Everything Starts from Need: Asian Curatorial Forum, Dhaka
By Brady Ng
Tiny steel cages, often decorated with hand-painted scripts or embroidered floral arrangements, are attached to an engine and three wheels to ferry clients from origin to destination in Dhaka. Sheet metal skin of buses stretch over tough frames, paint scratched off due to years of scrapes, collisions and hard driving on unforgiving roads. Here, vehicular navigation is a combination of wrenching, inching forward, stalling (for those with manual transmission) and waiting. Even at midnight, it can take over an hour to travel a couple hundred meters. It’s draining for both passenger and driver, but inter-vehicle gazes can meet through layers of glass—and, if you’re lucky, a bright smile shines through.

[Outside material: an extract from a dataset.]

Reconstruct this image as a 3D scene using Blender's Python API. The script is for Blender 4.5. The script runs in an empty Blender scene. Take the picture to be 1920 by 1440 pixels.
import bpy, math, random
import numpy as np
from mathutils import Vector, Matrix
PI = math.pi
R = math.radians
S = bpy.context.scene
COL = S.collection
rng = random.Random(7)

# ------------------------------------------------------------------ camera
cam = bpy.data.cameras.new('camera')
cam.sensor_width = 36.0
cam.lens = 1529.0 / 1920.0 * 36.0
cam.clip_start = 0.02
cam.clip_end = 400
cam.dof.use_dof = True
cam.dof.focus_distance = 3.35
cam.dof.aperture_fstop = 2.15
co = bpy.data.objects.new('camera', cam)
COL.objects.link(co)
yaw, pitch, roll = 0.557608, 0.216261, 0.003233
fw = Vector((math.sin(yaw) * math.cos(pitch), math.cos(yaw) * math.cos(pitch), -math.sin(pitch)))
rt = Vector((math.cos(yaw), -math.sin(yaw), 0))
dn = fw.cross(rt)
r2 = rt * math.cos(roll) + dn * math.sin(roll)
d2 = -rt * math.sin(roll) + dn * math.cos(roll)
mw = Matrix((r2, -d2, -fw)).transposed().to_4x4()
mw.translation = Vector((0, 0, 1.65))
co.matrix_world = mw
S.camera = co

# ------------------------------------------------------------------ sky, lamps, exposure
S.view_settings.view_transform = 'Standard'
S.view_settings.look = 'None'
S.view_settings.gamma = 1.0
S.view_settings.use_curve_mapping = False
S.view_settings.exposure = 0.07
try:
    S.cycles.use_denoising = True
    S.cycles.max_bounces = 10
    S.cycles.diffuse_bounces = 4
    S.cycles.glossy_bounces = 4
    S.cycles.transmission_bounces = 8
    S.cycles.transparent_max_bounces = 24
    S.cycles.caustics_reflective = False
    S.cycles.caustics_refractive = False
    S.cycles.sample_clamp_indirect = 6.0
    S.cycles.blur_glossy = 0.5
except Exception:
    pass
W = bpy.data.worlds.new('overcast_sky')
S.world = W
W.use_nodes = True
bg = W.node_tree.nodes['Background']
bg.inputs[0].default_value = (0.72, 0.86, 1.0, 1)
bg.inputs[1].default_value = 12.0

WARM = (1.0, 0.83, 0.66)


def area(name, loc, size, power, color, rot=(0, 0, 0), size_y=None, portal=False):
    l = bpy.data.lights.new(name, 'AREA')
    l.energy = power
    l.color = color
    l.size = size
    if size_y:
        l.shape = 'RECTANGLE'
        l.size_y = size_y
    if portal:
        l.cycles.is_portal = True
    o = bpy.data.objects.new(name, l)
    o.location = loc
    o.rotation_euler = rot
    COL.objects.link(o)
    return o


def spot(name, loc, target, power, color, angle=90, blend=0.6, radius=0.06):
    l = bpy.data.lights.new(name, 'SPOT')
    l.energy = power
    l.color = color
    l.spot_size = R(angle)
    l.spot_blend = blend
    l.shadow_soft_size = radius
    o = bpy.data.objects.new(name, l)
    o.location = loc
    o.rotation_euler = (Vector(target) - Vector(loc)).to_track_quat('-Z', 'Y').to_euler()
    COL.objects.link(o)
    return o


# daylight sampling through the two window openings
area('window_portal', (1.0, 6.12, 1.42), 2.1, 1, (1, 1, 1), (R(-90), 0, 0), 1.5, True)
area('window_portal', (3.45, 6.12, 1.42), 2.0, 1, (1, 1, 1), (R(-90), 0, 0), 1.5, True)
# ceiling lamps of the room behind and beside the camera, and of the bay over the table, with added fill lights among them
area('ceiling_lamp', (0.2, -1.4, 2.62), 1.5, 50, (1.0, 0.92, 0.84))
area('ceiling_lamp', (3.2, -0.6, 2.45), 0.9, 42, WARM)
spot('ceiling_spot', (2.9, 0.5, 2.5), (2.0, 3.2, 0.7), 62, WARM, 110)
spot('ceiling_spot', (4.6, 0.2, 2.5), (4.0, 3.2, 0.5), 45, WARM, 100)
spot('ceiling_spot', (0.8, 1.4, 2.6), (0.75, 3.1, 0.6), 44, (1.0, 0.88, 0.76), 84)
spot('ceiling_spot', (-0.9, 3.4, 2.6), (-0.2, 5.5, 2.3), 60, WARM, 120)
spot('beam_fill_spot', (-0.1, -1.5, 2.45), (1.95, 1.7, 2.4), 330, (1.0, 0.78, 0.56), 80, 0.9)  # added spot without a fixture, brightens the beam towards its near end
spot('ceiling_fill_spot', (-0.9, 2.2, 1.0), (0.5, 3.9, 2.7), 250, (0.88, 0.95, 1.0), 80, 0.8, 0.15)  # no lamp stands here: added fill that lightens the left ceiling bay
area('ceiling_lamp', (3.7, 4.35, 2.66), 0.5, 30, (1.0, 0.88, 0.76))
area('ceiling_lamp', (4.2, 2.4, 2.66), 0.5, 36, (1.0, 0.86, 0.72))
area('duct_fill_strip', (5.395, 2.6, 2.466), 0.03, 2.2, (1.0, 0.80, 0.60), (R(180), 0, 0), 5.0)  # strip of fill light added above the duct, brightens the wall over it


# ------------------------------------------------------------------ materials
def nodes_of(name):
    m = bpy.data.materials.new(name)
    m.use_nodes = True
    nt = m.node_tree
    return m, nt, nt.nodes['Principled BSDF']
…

For fresh visitors, like this one, gridlock defined the Bangladeshi capital. A university student told me that many residents spend four or five hours in cars or buses each day, waiting to get from home to school or work, then back. The daily commute becomes a time for social interaction, in person or via smartphones, so privacy and personal space are luxuries. The ever-present obstacle of flesh, exhaust and scrap metal has not stopped foreign money from flooding into the South Asian nation—the Chinese state-owned munitions, firearms and military vehicle manufacturer Norinco is developing office buildings, hotels and convention centers, kicking up even more dust to transform Dhaka’s skyline.